The seemingly vast B flat Concerto (actually it is about the same length as the D minor) requires radically different strategies. Without sacrificing grandeur or mass, this performance is distinctively colourful and shapely—one is almost tempted to say lithe. Significant credit is due Wigglesworth, whose close attention to balances render the orchestral choirs luminous, and whose wonderfully coaxing, elastic beat never becomes ponderous. Hough seems constitutionally incapable of the pasty-thick textures, constantly raised dampers, glacial tempos and muddy colours with which many pianists baste this piece in particular, in the name of a ‘Brahms sound’. He demonstrates time and again how a leaner sound allows this music greater flexibility, not to mention enhanced expressiveness through subtly shaped phrasing. The scherzo whips up terrific passion, only to be startlingly disarmed by the understated lyricism of the trio. The slow movement comes as close as any I know to the time-stopping starry firmament that Artur Schnabel and Adrian Boult created in 1935. And I confess—pace Backhaus, Rubinstein, Serkin, Richter, Fleisher, Angelich et al—I never knew the Rondo could sparkle with such grace and wit. Both Marcus Pouget’s cello obbligato and the uncredited horn solos are superb.

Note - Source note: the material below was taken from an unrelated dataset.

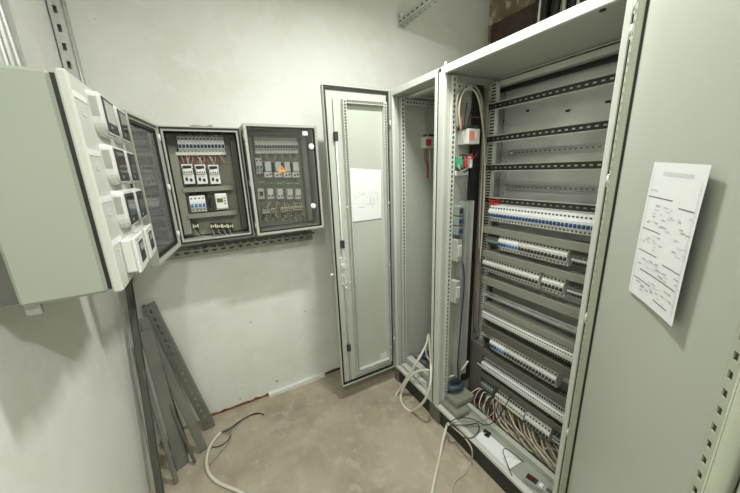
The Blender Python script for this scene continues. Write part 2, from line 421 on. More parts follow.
# ------------------------------------------------------------------ door of the large cabinet
PHI = math.radians(-144)
du = V((math.cos(PHI), math.sin(PHI), 0)); dn = V((du.y, -du.x, 0))
HO = V((1.112, .468, ZB))
HL = ZT-ZB-.004
b = MB().frame(HO, du, Z, dn)
b.box((.004, 0, -.024), (.758, HL, -.002), .002)
b.box((.004, 0, -.002), (.008, HL, .012)); b.box((.754, 0, -.002), (.758, HL, .012)); b.box((.008, 0, -.002), (.754, .004, .012)); b.box((.008, HL-.004, -.002), (.754, HL, .012))
door = b.build('door', 'paint', cab)
b = MB().frame(HO, du, Z, dn); b.ring(.012, .008, .751, HL-.008, .010, -.002, .006); b.build('gasket', 'black', door)
for a, TD in ((.030, .018), (.718, .030)):
    b = MB()
    b.frame(HO+du*a+Z*.05+dn*TD, Z, du, dn).strip(HL-.1, .022, .002, .025, .011, .009)
    b.frame(HO+du*a+Z*.05, Z, du, dn).box((0, 0, -.0015), (HL-.1, .0018, TD-.0005)); b.box((0, .0202, -.0015), (HL-.1, .022, TD-.0005))
    b.build('stiffening_tube', 'tube_green', door)
    b = MB(); b.frame(HO+du*(a+(.0222 if a < .1 else -.0022))+Z*.05, Z, du, dn).box((0, 0, -.0018), (HL-.1, .002, .004)); b.build('tube_seal', 'black', door)
for p in ((637, 2), (629, 30), (610, 181), (585, 320), (563, 433)):
    q = px(*p, 0, 1.095)
    b = MB(); b.cyl((1.108, .481, q.z-.014), (1.108, .481, q.z+.014), .0045); b.box((1.1125, .4765, q.z-.020), (1.119, .4865, q.z+.020), .002); b.build('hinge', 'zinc', door)

def sheet(name, corners, label, cat, normal, lift, prints, group=None, nx=8, ny=10):
    """thin paper sheet between four corners, bulging off its backing; prints = list of (s0,t0,s1,t1,mat)"""
    TL, TR, BR, BL = corners
    def P(s, t):
        p = (TL*(1-s)+TR*s)*(1-t)+(BL*(1-s)+BR*s)*t
        return p+normal*(.0012+lift(s, t))
    b = MB(); vs = []; fs = []
    for side in (0, 1):
        for j in range(ny+1):
            for i in range(nx+1): vs.append(P(i/nx, j/ny)+normal*(.0004*side))
    N = (nx+1)*(ny+1)
    for side in (0, 1):
        for j in range(ny):
            for i in range(nx):
                k = side*N+j*(nx+1)+i; q = [k, k+1, k+nx+2, k+nx+1]; fs.append(q if side else q[::-1])
    rim = [i for i in range(nx+1)]+[j*(nx+1)+nx for j in range(1, ny+1)]+[ny*(nx+1)+i for i in range(nx-1, -1, -1)]+[j*(nx+1) for j in range(ny-1, 0, -1)]
    for a, c in zip(rim, rim[1:]+rim[:1]): fs.append([a, c, c+N, a+N])
    b.add(vs, fs, False)
    mats = ['paper']
    for (s0, t0, s1, t1, m) in prints:
        if m not in mats: mats.append(m)
        b.use(mats.index(m)); k = max(1, int(max(abs(s1-s0)*nx, abs(t1-t0)*ny)))
        for i in range(k):
            if abs(s1-s0)*nx >= abs(t1-t0)*ny:
                a, c = s0+(s1-s0)*i/k, s0+(s1-s0)*(i+1)/k; quad = [(a, t0), (c, t0), (c, t1), (a, t1)]
            else:
                a, c = t0+(t1-t0)*i/k, t0+(t1-t0)*(i+1)/k; quad = [(s0, a), (s1, a), (s1, c), (s0, c)]
            b.add([P(*q)+normal*.0008 for q in quad], [[0, 1, 2, 3]])
    return solo(b, name, mats, label, cat, group)

pr = [(.25, .06, .80, .085, 'ink_pale'), (.05, .185, .22, .20, 'ink_pale')]
pr += [(.04, .235, .55, .243, 'ink_dark'), (.68, .27, .94, .278, 'ink_dark')]
pr += [(.06, .47, .45, .477, 'ink_dark'), (.07, .635, .48, .642, 'ink_dark'), (.62, .66, .95, .667, 'ink_dark'), (.18, .775, .93, .783, 'ink_dark'), (.08, .855, .48, .862, 'ink_dark'), (.58, .93, .86, .938, 'ink_dark')]
rr = random.Random(3)
for (s0, t0, s1, t1, n) in ((.1, .28, .6, .44, 26), (.08, .5, .5, .6, 12), (.1, .67, .55, .74, 14), (.5, .7, .95, .76, 9), (.7, .3, .95, .6, 16), (.3, .8, .9, .92, 20), (.1, .86, .3, .93, 6)):
    for i in range(n):
        s = rr.uniform(s0, s1); t = rr.uniform(t0, t1); pr.append((s, t, min(s+rr.uniform(.04, .10), .97), t+.009, 'ink_pale' if rr.random() < .6 else 'ink'))
pr += [(.05, .03, .056, .97, 'ink_pale'), (.95, .1, .956, .95, 'ink_pale')]
pl = HO+dn*.0
cn = [px(*p, dn, pl+dn*k)-dn*(k-.001) for p, k in (((655, 162), .003), ((713, 165), .011), ((673, 327), .011), ((629, 290), .003))]
sheet('paper_sheet', cn, 'white printed sheet with dark table lines taped to the open door of the wide cabinet', 'paper', dn, lambda s, t: .001+.009*s*s+.0015*math.sin(t*3), pr)

# ------------------------------------------------------------------ narrow cabinet
ncab = thing('electrical_cabinet', 'narrow grey electrical cabinet in the corner, nearly empty, beside the wide breaker cabinet', 'cabinet', ((FX+BX)/2, (Y1+Y2)/2, 0))
shell(ncab, Y1, Y2, False)
upright(ncab, Y2-.032, 1.185, -Y)
b = MB(); perforated(b, (1.215, Y2-.028, 2.05), X, Z, -Y, .30, .03, .002, .025, .013, .011); b.use(1); b.box((1.216, Y2-.018, 2.0521), (1.514, Y2-.006, 2.0779)); b.use(0); b.box((1.215, Y2-.028, 2.05), (1.515, Y2-.008, 2.052)); b.box((1.215, Y2-.028, 2.078), (1.515, Y2-.008, 2.08)); b.build('perforated_crossbar', ['strip', 'dark'], ncab)  # dark backing puts painted shade into the crossbar holes
b = MB(); b.box((1.24, Y1+.03, 2.088), (1.28, Y2-.01, 2.104)); b.build('roof_brace', 'strip', ncab)
b = MB(); perforated(b, (1.585, Y1+.09, ZB), Z, Y, -X, 1.9, .03, .002, .025, .011, .008); b.build('perforated_upright', 'strip', ncab)
for yy in (Y1-.015,):
    for z in (1.95, 1.0, .35):
        b = MB()
NO = V((1.112, 1.748, ZB)); NW = .45
nu = V((-1, .0, 0)); nn = V((0, -1, 0))
b = MB().frame(NO, nu, Z, nn)
b.box((.004, 0, -.022), (NW, HL, -.002), .002)
b.ring(.004, 0, NW, HL, .004, -.002, .014)
ndoor = b.build('door', 'paint', ncab)
b = MB().frame(NO, nu, Z, nn); b.ring(.012, .010, NW-.008, HL-.010, .011, -.002, .006); b.build('gasket', 'black', ndoor)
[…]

There’s nothing to argue with in either the conception or execution of these stimulating, heartfelt performances. The engineers did a tremendous job of capturing a fully dimensional, sensual sound that is rich in detail, while providing a welcome true-to-life balance between piano and orchestra. Over the past week and a half I’ve returned to them again and again, always with great pleasure and constantly hearing new, interesting details. Dyed-in-the-wool devotees of Brahms, as well as those who desperately need a new take on him, will find here much to savour and ponder.